You have to hand it to Placido Domingo, the General Director of the Los Angeles Opera. In June 2010 he loses $6 MILLION on an ill-conceived and ill-executed production of Wagner’s Ring Cycle, and yet in September 2010 he is starring in the premiere of an opera that was commissioned to highlight his talents.
Riding the American wave of Actor-Presidents, Movie-Star-Governors and Comedian-Politicians, Domingo is the Tenor-Executive, the Singer who is presumed to know his way around the board room and the donors’ dining room as well as the stage. Yet the Ring’s staggering financial loss is in part due to his managerial absence, having taken on the role of Verdi’s Simon Boccanegra at the Metropolitan Opera in New York during the Los Angeles run; clearly a conflict of interest was at play here.
Domingo, as Neruda, listening to the Postino |
And now, the apology for the Ring fiasco is Il Postino, a faithful operatic adaptation of the 1994 film, by Spanish composer Daniel Catan. This sumptuous, old-fashioned romantic opera sets back the clock at least 100 years, labeling opera once again as the expensive playground of the dilettante classes. It is a challenge-free audience pleaser, unabashedly modeled on the most successful and longer-lasting works that Puccini wrote between 1900 and 1910. Rich with cut-price romantic lyricism, it is a surefire cozy hit, a cheeky Mediterranean mea culpa that restores opera to its role of the safe vanilla artform.
- First of all, anyone who loses $6M because he was not minding the store should be fired immediately.
- Secondly, if the only reason to turn a movie into an opera is to provide a singer with an opportunity to show off, you should spend your money on something else, especially if that singer should have been fired in the first place (see ‘First of all’.)
- Thirdly, and most importantly, the lesson that audiences will take away from Il Postino is that opera is trivial, that it is a Victorian nostalgic irrelevance, and that it is a harmless divertissement for the upper classes to waste their money and time on.
Historicist art is art that repeats safe and successful models from the past; it appeals to the cowardly because there is no risk. There is no risk of exposure to real emotion because the veneer of nostalgia prevents interaction with anything in the present day.
In the 1960s it was standard practice to keep children away from funerals because it would harm them. Steering audiences away from interaction with the present day by anesthetizing them with nostalgia is a similar, over-protective move, and is certainly not introducing people to art, it is letting them slip into a coma of entertainment that masquerades as art. But do not be fooled; art is at the intersection of the temporal and the eternal, not at the intersection of capitalism and celebrity.

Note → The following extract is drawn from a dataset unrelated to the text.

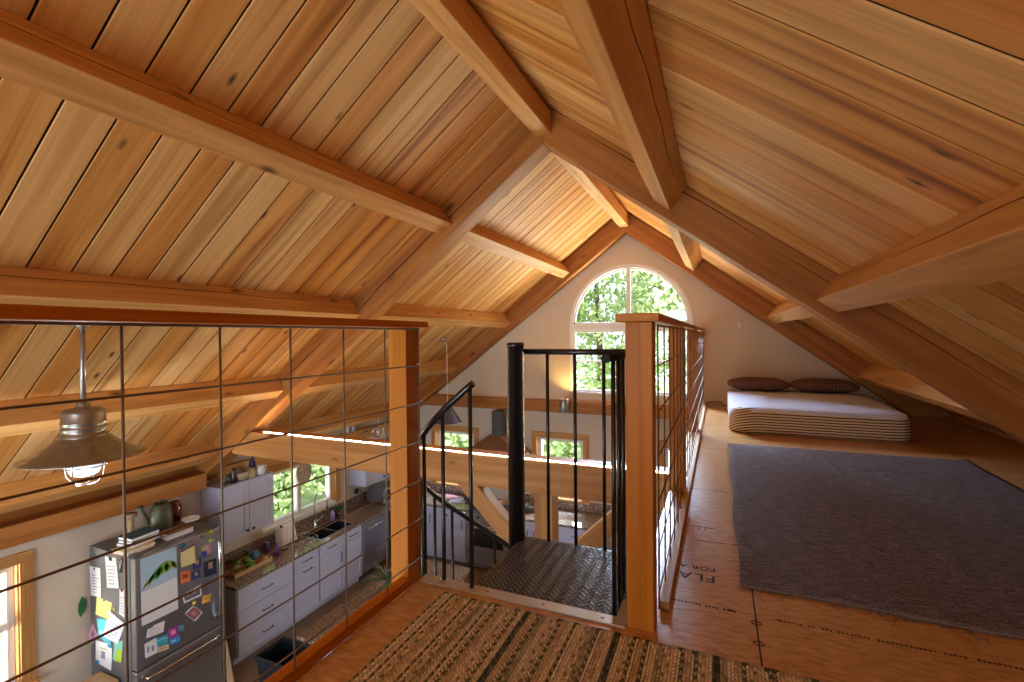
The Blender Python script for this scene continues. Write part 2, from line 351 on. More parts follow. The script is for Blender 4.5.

Great singers deliver themselves and their emotions, they don’t merely sing about them, great composers deliver themselves and their stories, they don’t describe them. Great opera poses a threat to the emotions of the stunted or inexperienced, which is why charlatans have to hide behind petty make-believe rather than risk the exposure of a true encounter with a potentially life-changing medium.
Thankfully time will weed out disingenuousness and all this play-acting will fall away.